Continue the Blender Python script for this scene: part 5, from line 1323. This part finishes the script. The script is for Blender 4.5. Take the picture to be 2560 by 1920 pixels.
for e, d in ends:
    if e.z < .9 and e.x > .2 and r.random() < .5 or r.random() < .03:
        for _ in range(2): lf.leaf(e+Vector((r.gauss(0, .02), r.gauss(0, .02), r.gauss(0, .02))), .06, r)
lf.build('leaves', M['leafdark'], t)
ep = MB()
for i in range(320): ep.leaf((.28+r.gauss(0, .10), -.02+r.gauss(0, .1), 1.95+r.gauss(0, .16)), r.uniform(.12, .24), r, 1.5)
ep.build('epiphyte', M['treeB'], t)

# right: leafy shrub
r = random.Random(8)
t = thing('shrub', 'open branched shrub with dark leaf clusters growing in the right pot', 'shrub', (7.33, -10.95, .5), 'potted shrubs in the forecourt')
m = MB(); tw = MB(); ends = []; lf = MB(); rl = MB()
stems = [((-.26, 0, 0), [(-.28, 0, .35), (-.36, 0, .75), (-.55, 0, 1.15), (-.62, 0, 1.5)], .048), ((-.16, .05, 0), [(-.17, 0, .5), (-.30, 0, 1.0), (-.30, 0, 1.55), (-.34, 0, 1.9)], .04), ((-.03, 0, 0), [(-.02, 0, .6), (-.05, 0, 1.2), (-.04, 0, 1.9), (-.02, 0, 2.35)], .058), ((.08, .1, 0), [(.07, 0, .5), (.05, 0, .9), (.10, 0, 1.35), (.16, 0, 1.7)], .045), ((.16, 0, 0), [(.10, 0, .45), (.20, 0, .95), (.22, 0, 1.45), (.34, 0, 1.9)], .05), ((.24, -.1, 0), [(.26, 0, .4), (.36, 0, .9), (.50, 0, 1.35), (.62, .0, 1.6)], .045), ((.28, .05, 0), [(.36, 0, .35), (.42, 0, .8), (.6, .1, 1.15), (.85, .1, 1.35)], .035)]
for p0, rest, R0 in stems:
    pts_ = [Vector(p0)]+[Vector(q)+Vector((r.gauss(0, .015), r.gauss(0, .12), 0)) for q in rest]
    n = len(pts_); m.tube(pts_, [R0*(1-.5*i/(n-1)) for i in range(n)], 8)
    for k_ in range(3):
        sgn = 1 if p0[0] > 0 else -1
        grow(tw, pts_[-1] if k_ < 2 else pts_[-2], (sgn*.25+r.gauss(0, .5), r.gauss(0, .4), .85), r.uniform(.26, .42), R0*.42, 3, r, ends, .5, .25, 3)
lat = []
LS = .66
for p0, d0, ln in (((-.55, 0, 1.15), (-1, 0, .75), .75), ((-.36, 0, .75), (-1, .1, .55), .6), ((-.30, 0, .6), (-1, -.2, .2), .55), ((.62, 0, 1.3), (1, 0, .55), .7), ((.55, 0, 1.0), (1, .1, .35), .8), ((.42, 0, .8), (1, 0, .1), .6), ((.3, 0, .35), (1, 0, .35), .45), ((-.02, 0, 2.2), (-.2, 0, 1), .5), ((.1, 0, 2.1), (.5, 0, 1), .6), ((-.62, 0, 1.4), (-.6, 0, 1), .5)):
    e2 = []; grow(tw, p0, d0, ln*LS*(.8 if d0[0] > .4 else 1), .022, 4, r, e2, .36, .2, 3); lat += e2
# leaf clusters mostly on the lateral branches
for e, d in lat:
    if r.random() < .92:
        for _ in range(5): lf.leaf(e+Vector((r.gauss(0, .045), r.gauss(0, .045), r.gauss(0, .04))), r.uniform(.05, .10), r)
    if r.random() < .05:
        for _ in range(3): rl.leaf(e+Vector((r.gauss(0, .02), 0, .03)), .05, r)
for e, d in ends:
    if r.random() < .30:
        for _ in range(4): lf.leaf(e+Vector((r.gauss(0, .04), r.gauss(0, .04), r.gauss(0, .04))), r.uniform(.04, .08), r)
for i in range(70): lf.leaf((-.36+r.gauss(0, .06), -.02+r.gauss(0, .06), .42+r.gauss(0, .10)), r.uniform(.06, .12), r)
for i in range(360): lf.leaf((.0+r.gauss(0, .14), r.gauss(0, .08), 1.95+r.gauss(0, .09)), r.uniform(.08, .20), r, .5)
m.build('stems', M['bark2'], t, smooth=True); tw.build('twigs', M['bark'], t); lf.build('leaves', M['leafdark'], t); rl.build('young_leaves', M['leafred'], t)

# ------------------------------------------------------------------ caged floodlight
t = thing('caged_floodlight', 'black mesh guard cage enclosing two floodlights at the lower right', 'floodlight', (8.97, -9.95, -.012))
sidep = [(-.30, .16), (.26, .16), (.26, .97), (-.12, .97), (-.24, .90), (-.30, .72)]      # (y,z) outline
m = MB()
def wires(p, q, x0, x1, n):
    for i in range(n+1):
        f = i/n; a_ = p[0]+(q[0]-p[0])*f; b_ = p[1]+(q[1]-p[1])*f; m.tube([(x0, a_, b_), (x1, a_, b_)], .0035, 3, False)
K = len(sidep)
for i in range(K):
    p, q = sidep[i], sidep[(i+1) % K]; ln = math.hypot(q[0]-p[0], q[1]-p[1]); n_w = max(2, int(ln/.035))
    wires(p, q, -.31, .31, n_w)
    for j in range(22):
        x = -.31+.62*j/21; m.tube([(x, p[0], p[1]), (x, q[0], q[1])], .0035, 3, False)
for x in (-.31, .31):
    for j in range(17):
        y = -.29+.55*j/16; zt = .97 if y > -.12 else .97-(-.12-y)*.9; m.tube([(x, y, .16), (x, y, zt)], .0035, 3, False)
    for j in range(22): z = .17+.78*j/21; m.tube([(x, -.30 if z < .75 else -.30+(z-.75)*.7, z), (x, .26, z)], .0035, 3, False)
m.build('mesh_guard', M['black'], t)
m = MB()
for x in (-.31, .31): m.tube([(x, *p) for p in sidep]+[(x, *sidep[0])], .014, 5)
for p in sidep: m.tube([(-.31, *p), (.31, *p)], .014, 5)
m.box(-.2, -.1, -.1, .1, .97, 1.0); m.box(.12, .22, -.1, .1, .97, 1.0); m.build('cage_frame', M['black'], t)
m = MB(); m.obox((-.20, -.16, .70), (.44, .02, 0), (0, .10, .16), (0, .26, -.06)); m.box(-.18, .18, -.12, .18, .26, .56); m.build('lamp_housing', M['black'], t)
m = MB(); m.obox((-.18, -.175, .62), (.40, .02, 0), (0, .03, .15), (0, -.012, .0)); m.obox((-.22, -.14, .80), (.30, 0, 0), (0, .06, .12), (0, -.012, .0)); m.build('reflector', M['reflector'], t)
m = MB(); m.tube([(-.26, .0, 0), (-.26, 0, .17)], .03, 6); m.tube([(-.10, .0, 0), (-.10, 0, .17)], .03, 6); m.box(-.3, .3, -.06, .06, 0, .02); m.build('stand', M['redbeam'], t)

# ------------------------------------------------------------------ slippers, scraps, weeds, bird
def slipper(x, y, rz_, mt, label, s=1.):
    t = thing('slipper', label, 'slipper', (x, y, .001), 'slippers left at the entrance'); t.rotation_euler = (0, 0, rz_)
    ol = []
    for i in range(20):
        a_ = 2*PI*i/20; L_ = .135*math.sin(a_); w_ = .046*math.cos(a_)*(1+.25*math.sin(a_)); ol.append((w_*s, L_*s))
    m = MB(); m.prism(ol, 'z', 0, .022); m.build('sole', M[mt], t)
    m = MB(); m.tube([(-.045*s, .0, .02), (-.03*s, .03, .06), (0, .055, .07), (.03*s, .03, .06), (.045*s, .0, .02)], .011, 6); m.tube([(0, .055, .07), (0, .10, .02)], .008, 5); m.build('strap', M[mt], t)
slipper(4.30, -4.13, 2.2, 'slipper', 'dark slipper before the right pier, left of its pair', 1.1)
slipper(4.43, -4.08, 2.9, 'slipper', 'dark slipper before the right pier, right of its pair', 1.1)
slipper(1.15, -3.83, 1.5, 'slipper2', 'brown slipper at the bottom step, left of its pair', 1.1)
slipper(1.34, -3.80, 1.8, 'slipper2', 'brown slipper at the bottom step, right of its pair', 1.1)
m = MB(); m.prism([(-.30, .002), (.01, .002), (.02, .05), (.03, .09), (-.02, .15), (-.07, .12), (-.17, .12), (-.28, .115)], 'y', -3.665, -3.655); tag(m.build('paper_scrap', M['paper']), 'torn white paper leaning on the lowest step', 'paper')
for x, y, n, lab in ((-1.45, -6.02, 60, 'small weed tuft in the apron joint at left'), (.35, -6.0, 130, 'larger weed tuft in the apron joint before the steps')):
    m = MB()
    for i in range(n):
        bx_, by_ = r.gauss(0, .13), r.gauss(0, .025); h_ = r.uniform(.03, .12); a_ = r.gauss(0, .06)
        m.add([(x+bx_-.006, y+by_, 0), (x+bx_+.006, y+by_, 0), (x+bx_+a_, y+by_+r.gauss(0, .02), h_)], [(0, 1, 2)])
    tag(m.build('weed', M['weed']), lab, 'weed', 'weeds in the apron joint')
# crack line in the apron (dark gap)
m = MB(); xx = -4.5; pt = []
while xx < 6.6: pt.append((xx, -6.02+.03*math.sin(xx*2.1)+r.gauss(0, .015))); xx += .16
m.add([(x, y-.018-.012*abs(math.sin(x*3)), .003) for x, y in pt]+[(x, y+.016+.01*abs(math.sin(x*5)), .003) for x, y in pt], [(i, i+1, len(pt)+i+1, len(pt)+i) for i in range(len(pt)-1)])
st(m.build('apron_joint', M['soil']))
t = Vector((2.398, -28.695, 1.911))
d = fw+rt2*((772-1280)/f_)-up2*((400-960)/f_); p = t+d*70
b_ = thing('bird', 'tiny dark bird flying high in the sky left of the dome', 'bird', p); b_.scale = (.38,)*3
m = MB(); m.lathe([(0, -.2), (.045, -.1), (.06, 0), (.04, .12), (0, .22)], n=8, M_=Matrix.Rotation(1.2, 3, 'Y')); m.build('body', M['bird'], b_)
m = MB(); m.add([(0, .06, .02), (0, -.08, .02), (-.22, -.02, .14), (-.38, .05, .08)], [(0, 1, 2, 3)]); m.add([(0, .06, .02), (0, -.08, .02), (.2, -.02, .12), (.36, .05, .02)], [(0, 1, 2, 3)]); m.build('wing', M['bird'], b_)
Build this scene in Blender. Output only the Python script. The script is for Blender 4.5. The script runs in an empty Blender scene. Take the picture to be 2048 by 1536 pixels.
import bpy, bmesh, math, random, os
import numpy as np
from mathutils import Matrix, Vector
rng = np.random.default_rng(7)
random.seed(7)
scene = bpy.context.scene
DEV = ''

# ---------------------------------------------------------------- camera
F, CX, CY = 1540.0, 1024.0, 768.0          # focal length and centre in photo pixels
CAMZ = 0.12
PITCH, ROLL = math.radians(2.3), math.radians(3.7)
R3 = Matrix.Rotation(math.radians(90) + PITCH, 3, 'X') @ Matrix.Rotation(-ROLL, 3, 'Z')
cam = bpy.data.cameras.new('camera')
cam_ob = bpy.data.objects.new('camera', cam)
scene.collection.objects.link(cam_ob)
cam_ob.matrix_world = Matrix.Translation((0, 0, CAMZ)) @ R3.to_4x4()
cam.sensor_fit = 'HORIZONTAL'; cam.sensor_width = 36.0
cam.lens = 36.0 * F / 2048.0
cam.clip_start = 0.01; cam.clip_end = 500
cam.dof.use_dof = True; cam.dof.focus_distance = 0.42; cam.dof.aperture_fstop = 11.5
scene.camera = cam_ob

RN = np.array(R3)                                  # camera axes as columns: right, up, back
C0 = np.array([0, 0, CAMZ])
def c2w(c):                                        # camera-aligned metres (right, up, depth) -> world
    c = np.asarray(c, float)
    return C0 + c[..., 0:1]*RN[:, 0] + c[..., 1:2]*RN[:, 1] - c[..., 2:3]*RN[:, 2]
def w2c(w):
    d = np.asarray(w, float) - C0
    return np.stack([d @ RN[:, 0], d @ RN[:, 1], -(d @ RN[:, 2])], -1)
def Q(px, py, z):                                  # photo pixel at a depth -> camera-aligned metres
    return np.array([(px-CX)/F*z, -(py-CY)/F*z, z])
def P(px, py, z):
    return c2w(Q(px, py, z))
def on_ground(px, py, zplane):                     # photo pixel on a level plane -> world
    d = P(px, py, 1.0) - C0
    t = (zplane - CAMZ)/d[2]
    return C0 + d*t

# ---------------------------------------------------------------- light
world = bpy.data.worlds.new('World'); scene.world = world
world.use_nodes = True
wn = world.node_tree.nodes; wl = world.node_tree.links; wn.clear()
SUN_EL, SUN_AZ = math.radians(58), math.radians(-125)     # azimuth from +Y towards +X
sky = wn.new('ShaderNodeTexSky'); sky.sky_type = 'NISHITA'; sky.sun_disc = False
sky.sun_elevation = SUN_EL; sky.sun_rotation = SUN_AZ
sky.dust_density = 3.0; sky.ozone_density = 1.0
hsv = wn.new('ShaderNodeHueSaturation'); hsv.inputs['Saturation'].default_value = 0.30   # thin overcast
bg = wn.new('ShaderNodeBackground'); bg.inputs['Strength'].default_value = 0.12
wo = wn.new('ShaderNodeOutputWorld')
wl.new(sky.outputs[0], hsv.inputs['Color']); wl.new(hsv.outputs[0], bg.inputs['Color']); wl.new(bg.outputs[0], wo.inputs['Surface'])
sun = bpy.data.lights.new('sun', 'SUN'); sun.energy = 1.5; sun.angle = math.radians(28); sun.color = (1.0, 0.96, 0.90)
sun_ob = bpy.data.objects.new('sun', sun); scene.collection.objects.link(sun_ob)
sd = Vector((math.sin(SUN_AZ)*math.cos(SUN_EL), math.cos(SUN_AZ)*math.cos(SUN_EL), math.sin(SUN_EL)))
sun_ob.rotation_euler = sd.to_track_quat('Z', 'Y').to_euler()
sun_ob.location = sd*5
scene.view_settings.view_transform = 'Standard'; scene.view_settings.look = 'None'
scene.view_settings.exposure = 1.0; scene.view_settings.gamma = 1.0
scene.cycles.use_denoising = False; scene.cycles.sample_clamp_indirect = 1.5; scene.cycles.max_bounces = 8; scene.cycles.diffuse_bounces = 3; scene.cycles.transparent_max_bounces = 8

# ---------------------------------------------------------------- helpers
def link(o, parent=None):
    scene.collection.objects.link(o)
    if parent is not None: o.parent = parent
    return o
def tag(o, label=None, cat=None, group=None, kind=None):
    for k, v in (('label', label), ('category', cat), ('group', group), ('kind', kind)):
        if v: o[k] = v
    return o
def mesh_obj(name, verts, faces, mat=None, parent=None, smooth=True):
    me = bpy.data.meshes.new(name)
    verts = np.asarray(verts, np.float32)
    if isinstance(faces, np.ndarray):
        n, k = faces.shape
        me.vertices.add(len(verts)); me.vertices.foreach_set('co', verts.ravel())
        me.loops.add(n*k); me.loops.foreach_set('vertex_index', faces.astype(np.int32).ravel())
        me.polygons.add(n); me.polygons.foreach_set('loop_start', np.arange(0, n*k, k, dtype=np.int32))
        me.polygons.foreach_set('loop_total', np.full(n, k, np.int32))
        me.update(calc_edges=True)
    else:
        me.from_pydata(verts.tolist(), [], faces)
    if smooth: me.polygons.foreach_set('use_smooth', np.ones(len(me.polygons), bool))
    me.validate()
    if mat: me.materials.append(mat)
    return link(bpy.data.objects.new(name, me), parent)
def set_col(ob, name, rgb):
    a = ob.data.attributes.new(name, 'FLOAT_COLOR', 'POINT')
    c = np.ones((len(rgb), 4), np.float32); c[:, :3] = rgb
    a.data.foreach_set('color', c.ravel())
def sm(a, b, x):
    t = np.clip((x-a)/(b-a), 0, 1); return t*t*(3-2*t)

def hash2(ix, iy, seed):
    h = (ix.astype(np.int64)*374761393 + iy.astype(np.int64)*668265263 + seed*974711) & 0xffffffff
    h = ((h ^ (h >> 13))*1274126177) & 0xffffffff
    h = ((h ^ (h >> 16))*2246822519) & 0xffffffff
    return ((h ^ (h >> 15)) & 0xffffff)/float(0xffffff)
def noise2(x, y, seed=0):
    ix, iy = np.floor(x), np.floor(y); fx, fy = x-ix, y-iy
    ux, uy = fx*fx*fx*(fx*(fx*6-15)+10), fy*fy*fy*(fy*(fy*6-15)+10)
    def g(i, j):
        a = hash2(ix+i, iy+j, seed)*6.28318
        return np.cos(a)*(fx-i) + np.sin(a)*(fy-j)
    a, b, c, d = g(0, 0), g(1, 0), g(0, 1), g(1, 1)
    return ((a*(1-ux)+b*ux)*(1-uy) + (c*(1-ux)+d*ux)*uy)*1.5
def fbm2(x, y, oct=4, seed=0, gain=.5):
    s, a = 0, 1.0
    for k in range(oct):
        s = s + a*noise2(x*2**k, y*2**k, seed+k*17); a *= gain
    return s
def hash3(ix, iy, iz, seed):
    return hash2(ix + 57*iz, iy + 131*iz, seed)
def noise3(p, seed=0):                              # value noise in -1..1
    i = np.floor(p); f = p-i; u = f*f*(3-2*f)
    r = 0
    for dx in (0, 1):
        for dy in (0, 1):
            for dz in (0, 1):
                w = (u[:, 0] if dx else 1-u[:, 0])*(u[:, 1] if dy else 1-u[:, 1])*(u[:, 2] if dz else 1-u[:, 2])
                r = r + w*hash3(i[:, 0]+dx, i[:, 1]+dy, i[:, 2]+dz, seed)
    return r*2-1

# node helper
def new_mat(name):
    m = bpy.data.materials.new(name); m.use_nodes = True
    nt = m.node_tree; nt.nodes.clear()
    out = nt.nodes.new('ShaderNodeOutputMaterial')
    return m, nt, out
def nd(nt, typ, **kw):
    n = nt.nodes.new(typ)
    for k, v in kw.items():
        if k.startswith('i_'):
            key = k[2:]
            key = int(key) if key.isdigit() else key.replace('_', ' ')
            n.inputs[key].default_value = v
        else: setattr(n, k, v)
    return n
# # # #
» **TASK BRIEF**
Without changing anything, quote the lines from the top of the data to the line that contains "ep.build('epiphyte', M['treeB'], t)", including that line.

» **ANSWER TO THE EXERCISE**
Continue the Blender Python script for this scene: part 5, from line 1323. This part finishes the script. The script is for Blender 4.5. Take the picture to be 2560 by 1920 pixels.
for e, d in ends:
    if e.z < .9 and e.x > .2 and r.random() < .5 or r.random() < .03:
        for _ in range(2): lf.leaf(e+Vector((r.gauss(0, .02), r.gauss(0, .02), r.gauss(0, .02))), .06, r)
lf.build('leaves', M['leafdark'], t)
ep = MB()
for i in range(320): ep.leaf((.28+r.gauss(0, .10), -.02+r.gauss(0, .1), 1.95+r.gauss(0, .16)), r.uniform(.12, .24), r, 1.5)
ep.build('epiphyte', M['treeB'], t)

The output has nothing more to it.